I think this very fact should make one more skeptical about the way we judge past humans or Gods. The current period is not in any way inherently better or special than all other periods.
There’s this idea that God is infinite in goodness and distance. He is full of familiar human goodness and with distant celestial wrath. This may render the God of the Old Testament more intelligible. He is a terrible God, but any God seen by humans would surely seem terrible. This is something that C. S. Lewis captures so well. Goodness hurts sinners. How could it not?
But this skepticism cuts both ways. It’s not an argument for prior pictures of God – so much as one that tempers arguments against him. But equally, it may also neuter arguments people give against Johnston’s God.
And so where are we left?
Johnston has a beautiful picture. As I said, I’ve read the book several times. It’s impeccably rich. The parts that stay with me are his picture of idolatry (even if I don’t fully subscribe to it), the devotion to God as an ingredient to religious life, and the picture of sin. Moreover, it’s a great example of the beauty of ideas. The aspects that castigate the God of the Old Testament, his whiggish theology do not strike me the same as when I read this book a decade ago.

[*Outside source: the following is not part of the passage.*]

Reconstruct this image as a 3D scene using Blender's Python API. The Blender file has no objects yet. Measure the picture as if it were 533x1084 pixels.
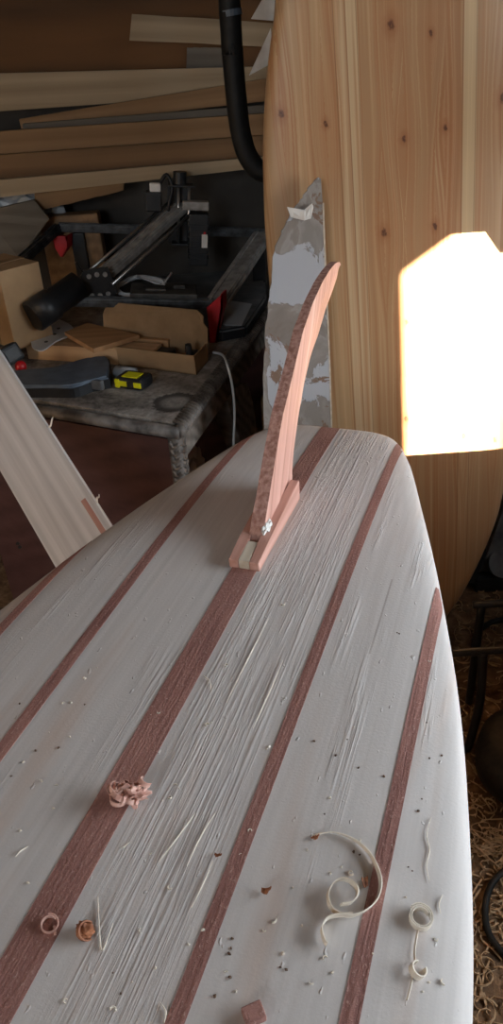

I admired the seriousness and imaginativeness of this book and hope to read it again in a few years.
The spiritual materialist is inauthentic in his engagement with religion, and with his spiritual quest or search, precisely because he simply turns his ordinary unredeemed desires toward some supposedly spiritual realm. However intense his experiences, they do not deepen in him the theological virtues that constitute the change of orientation that makes for a new life.